- [REQUIRED WORK]: Locate every line in the material below that has the word "Blender". Copy each of those lines.

----------------

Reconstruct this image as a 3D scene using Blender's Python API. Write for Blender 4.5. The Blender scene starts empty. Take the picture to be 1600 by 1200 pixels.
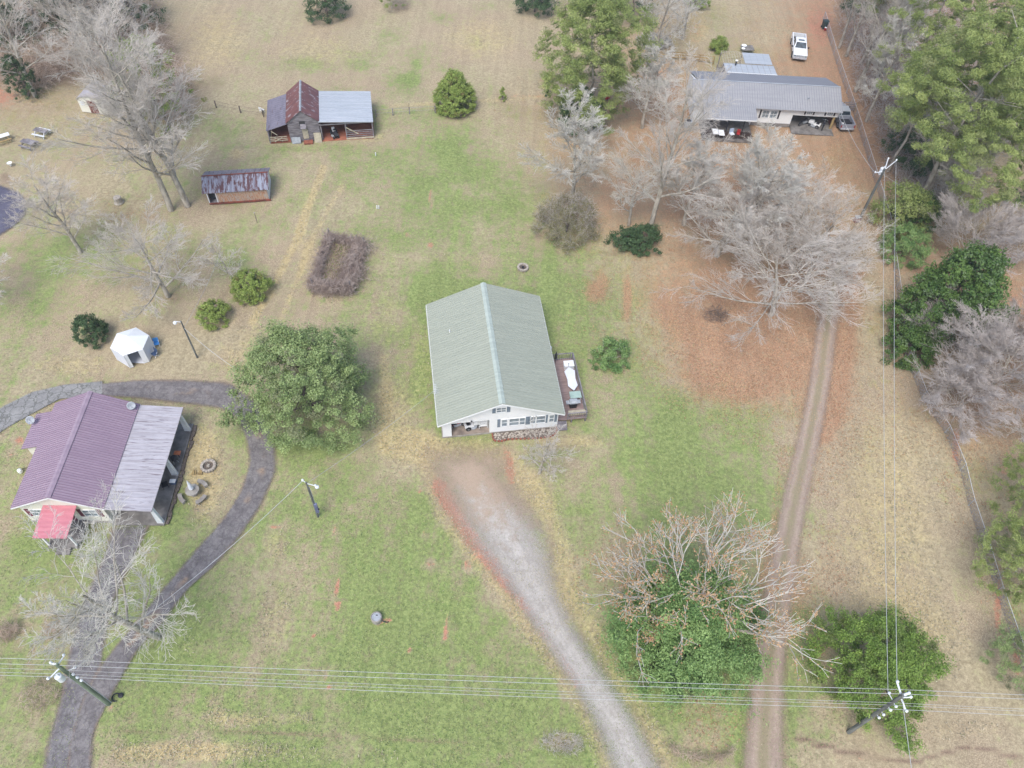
import bpy, bmesh, math, random
import numpy as np
from mathutils import Vector, Matrix
random.seed(7); rng = np.random.default_rng(7)
SC = bpy.context.scene
COL = SC.collection
R = math.radians
# ------------------------------------------------------------------ camera
CAMH = 64.0; FPX = 1220.0; TH = R(37.5); RO = R(3.05)
fw = Vector((0, math.sin(TH), -math.cos(TH))); r0 = Vector((1, 0, 0)); u0 = Vector((0, math.cos(TH), math.sin(TH)))
rt = r0*math.cos(RO)+u0*math.sin(RO); up = -r0*math.sin(RO)+u0*math.cos(RO)
cam = bpy.data.cameras.new('camera'); co = bpy.data.objects.new('camera', cam); COL.objects.link(co)
cam.sensor_width = 36; cam.lens = FPX/1600*36; cam.clip_end = 3000; cam.clip_start = 1
m = Matrix((rt, up, -fw)).transposed().to_4x4(); m.translation = (0, 0, CAMH); co.matrix_world = m
SC.camera = co
# ------------------------------------------------------------------ light
SUN_EL, SUN_ROT = R(58), R(200)
w = bpy.data.worlds.new('World'); SC.world = w; w.use_nodes = True
wn = w.node_tree; bg = wn.nodes['Background']
sky = wn.nodes.new('ShaderNodeTexSky'); sky.sky_type = 'NISHITA'; sky.sun_disc = False
sky.sun_elevation = SUN_EL; sky.sun_rotation = SUN_ROT; sky.air_density = 1.0; sky.dust_density = 2.2; sky.ozone_density = 1.0
wn.links.new(sky.outputs[0], bg.inputs[0]); bg.inputs[1].default_value = 0.15
sl = bpy.data.lights.new('sun', 'SUN'); sl.energy = 1.5; sl.angle = R(28); sl.color = (1, .995, .985)
so = bpy.data.objects.new('sun', sl); COL.objects.link(so)
sd = Vector((math.sin(SUN_ROT)*math.cos(SUN_EL), math.cos(SUN_ROT)*math.cos(SUN_EL), math.sin(SUN_EL)))
so.rotation_euler = sd.to_track_quat('Z', 'Y').to_euler()
SC.view_settings.view_transform = 'Standard'; SC.view_settings.look = 'None'
SC.view_settings.exposure = 0.76; SC.view_settings.gamma = 1
SC.cycles.max_bounces = 6; SC.cycles.transparent_max_bounces = 12

def P(x, y, z=0.0):
    "survey point: photo position (1600 x 1200) to the place at height z"
    d = fw*FPX + rt*(x-800) - up*(y-600); t = (z-CAMH)/d.z
    return Vector((d.x*t, d.y*t, z))

# ------------------------------------------------------------------ materials
def lin(c):
    return tuple(((v/255+.055)/1.055)**2.4 if v/255 > .04045 else v/255/12.92 for v in c)
def A(*c):                      # colour as it should look under this light -> base colour
    return tuple(v*.84 for v in lin(c))
class NT:
    def __init__(s, name):
        s.m = bpy.data.materials.new(name); s.m.use_nodes = True; s.t = s.m.node_tree
        s.b = s.t.nodes['Principled BSDF']; s.b.inputs['Roughness'].default_value = .8
        s.b.inputs['Specular IOR Level'].default_value = .25
    def n(s, t, **k):
        x = s.t.nodes.new(t)
        for a, v in k.items(): setattr(x, a, v)
        return x
    def L(s, a, b): s.t.links.new(a, b)
    def coord(s, scale=(1, 1, 1), rot=0, which='Object'):
        c = s.n('ShaderNodeTexCoord'); mp = s.n('ShaderNodeMapping')
        mp.inputs['Scale'].default_value = scale; mp.inputs['Rotation'].default_value = (0, 0, rot)
        s.L(c.outputs[which], mp.inputs[0]); return mp.outputs[0]
    def geo(s, scale=(1, 1, 1), rot=0):
        c = s.n('ShaderNodeNewGeometry'); mp = s.n('ShaderNodeMapping')
        mp.inputs['Scale'].default_value = scale; mp.inputs['Rotation'].default_value = (0, 0, rot)
        s.L(c.outputs['Position'], mp.inputs[0]); return mp.outputs[0]
    def noise(s, co, sc, det=4, rough=.55):
        x = s.n('ShaderNodeTexNoise'); x.inputs['Scale'].default_value = sc; x.inputs['Detail'].default_value = det
        x.inputs['Roughness'].default_value = rough; s.L(co, x.inputs['Vector']); return x.outputs[0]
    def math(s, op, a, b=0.0, c=None):
        x = s.n('ShaderNodeMath', operation=op)
        for i, v in enumerate((a, b) if c is None else (a, b, c)):
            if hasattr(v, 'links'): s.L(v, x.inputs[i])
            else: x.inputs[i].default_value = v
        return x.outputs[0]
    def ramp(s, v, lo, hi):     # smooth 0..1
        x = s.n('ShaderNodeMapRange', interpolation_type='SMOOTHSTEP')
        x.inputs['From Min'].default_value = lo; x.inputs['From Max'].default_value = hi
        s.L(v, x.inputs['Value']); return x.outputs[0]
    def mix(s, f, a, b, mode='MIX'):
        x = s.n('ShaderNodeMix', data_type='RGBA', blend_type=mode)
        for i, v in ((0, f), (6, a), (7, b)):
            if hasattr(v, 'links'): s.L(v, x.inputs[i])
            elif i == 0: x.inputs[0].default_value = v
            else: x.inputs[i].default_value = (*v[:3], 1)
        return x.outputs[2]
    def base(s, c):
        if hasattr(c, 'links'): s.L(c, s.b.inputs['Base Color'])
        else: s.b.inputs['Base Color'].default_value = (*c[:3], 1)
    def bump(s, h, st=.3, d=.05):
        x = s.n('ShaderNodeBump'); x.inputs['Strength'].default_value = st; x.inputs['Distance'].default_value = d
        s.L(h, x.inputs['Height']); s.L(x.outputs[0], s.b.inputs['Normal'])

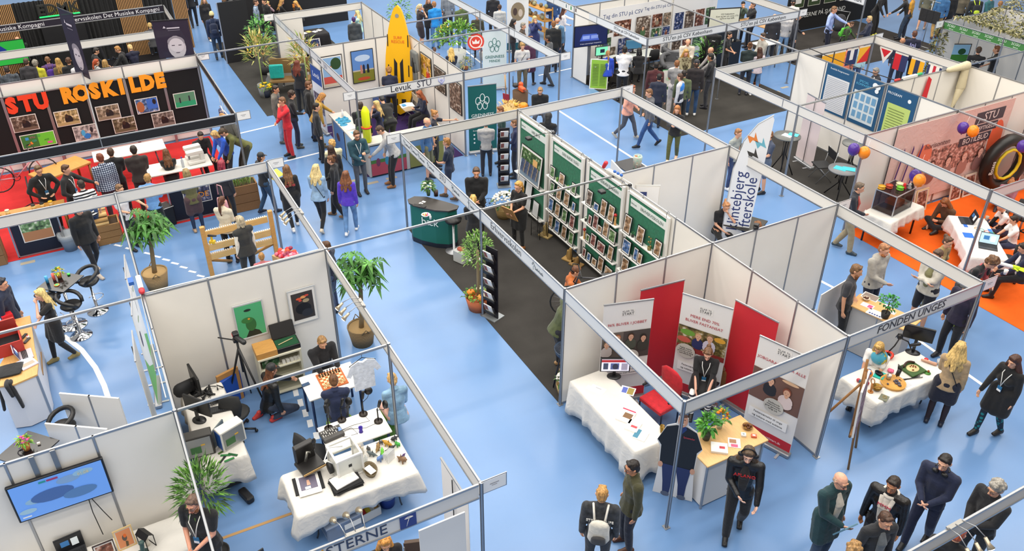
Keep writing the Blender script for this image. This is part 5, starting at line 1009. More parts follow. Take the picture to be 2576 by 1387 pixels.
m=Q_('1a1a1e',.4).tube([(-.2,.03,.01),(.2,-.03,.01)],.007,6).tube([(-.2,.06,.018),(.2,-.08,.018)],.007,6);one(m,'drumsticks','two crossed black sticks on the white cloth','sticks',(*q,Z7),rzT)
# easel
E0=at(2146,1070,.66);rz=toward(*E0,88)+pi;t=thing('easel','wooden artist easel with a canvas, seen from the side','easel',(*E0,0),rz);wm=mat('9a6c3c',.6,kind='wood')
for s in(-1,1):M().mt(wm).tube([(s*.28,-.12,.0),(s*.04,.04,1.75)],.02,6).build('leg',t)
M().mt(wm).tube([(0,.72,0),(0,.05,1.5)],.02,6).build('leg',t);M().mt(wm).box(0,-.03,.64,.5,.06,.03).build('ledge',t);M().mt(wm).tube([(0,.0,.4),(0,.06,1.95)],.02,6).build('mast',t)
m=M();m.T=Mx.Translation((0,-.05,.66))@Mx.Rotation(-.06,4,'X');m.mt(mat('e8e6e2',.6)).box(0,0,.45,.6,.03,.9).mt(mat('8a6a7a',.6,kind='photo')).box(0,-.018,.45,.56,.004,.85);one(m,'canvas','white edged canvas standing on the easel','canvas',tuple(t.location),rz)
# FONDEN UNGES counter
Q=px([(2157,775),(2250,815),(2295,790),(2180,728)],1.0);cx,cy=-1.42,5.86
t=thing('counter','grey counter with a wooden top behind the name UNGES','counter',(cx,cy,0),R_(14));Q_('d8a868',.45,kind='wood').box(0,0,.99,1.15,.5,.03,bev=.01).build('countertop',t);Q_('b4b2b0',.5).box(0,0,.49,1.0,.4,.95).build('body',t)
for s in(-.5,0):M().mt(ALU()).box(s,-.2,.49,.02,.01,.95).build('profile',t)
q=at(2225,800,1.0);bushy(q[0],q[1],1.006,'bonsai-like jade plant in a black pot',.16,.14,120,.07,.05,('2f7a34','3f9a44','2a6a30'),8,'potted_plant',(.08,.12,'2c2826'),(.012,'5a4630',.08))
for(u,v),w_,d_,lab,col,its in[((2190,748),.3,.22,'large open photo brochure on the wooden counter of the bearded man','dcd8d4',[(.0,0,.26,.18,'8a7a70')]),((2182,770),.22,.14,'pink and white leaflet on the wooden counter of the bearded man','ecd8dc',[(.05,0,.08,.1,'d84a78')]),((2203,790),.3,.2,'white mat of small figures on the wooden counter','e8e8ea',[(-.09+.045*k,-.05,.03,.04,'2a3a7a')for k in range(5)]),((2232,772),.12,.1,'pale card beside the jade plant','e4dcd8',[]),((2245,788),.1,.1,'white round coaster at the end of the wooden counter','f0eeec',[])]:
    q=at(u,v,1.0);sheet(*q,1.006,.3,w_,d_,lab,col,its)
q=at(2178,755,1.0);m=Q_('d8c8b0',.5).lathe([(.04,0),(.07,.04),(.065,.045),(.001,.02)],0,0,16).mt(mat('5a2c1c',.5));[m.ball((.03*cos(k),.03*sin(k*1.6),.045),.016)for k in range(8)];one(m,'bowl','bowl of dark chocolates on the wooden counter of the bearded man','bowl',(*q,1.006))
# leaning boards and small items behind
m=Q_('dcd9d5',.5).box(0,0,.6,.9,.02,1.2);one(m,'loose_panel','loose white panel leaning behind the bearded man','panel',(*at(2070,850,0),0),R_(100))
q=back(1917,690,2.5);m=Q_('1c1c1e',.4).box(0,0,.05,.09,.09,.1,bev=.01).cyl(0,-.06,.02,.07,.03).mt(mat('c8a02c',.4)).box(0,-.05,.06,.03,.02,.02);one(m,'action_camera','small black camera on top of the white wall','camera',(-3,3.98,H+.01),.5)
# ---------------- Sølvbæk booth: green panels with shelves ----------------
GR='0f6b4c'
def shelf_frame(t_loc,w_,h_,lab,hue,blank=False,items=None,tilt=-.12):
    g='photographs standing on the green shelf panels';return pic('picture_frame',lab,'picture',t_loc,0,w_,h_,'18171a',items or([('r',-w_/2+.02,.02,w_/2-.02,h_-.02,'e6e2dc')]+([]if blank else[('r',-w_/2+.035,.04,w_/2-.035,h_-.035,hue,'photo')])),.011,tilt,group=g,d=.015)
def green_panel(u0,u1,title,shelves,lab):
    w_=u1-u0;t=thing('shelf_panel',lab,'display panel',((u0+u1)/2,2.94,0),0,'green display panels with white shelves')
    Q_(GR,.85,kind='cloth').box(0,0,1.24,w_-.1,.03,2.2).build('felt_board',t);f=Q_('e4e2de',.5);f.box(-w_/2+.035,0,1.22,.07,.05,2.36).box(w_/2-.035,0,1.22,.07,.05,2.36).box(0,0,2.38,w_-.14,.05,.05);f.build('frame',t)
    Q_('dfe4e0',.5).box(.03,-.02,2.2,w_-.2,.01,.16).build('title_plate',t);text(t,title,.095,mat('6a7a74',.6),(.16,-.027,2.2),sx=.9);text(t,'Sølvbæk',.06,mat('8a9a94',.6),(-w_/2+.23,-.027,2.2))
    for z in shelves:Q_('e6e4e0',.5).box(-.02,-.075,z-.01,w_-.02,.13,.022).build('shelf',t)
    for s in(-.45,.45):Q_('3a3a3c',.4,.5).tube([(s*w_,.03,H+.02),(s*w_,-.01,H+.07),(s*w_,-.04,H+.02),(s*w_,-.035,2.4)],.005,5).build('hook',t)
    return t
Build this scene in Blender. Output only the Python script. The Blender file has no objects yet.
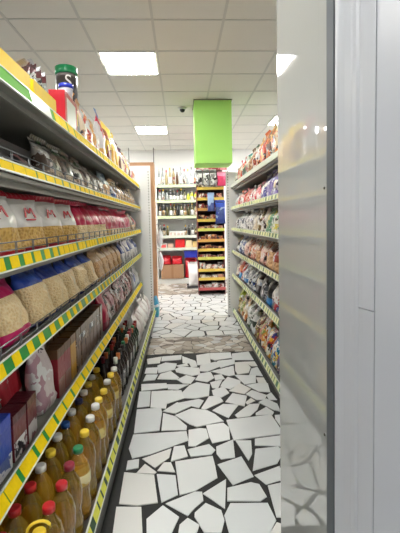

----------------

- [WRITTEN RESPONSE]:
Reconstruct this image as a 3D scene using Blender's Python API. Write for Blender 4.5. The Blender scene starts empty. Take the picture to be 1600 by 1200 pixels.
Keep writing the Blender script for this image. This is part 5, starting at line 1009. More parts follow. Take the picture to be 2576 by 1387 pixels.
Build this scene in Blender. Output only the Python script. The Blender file has no objects yet.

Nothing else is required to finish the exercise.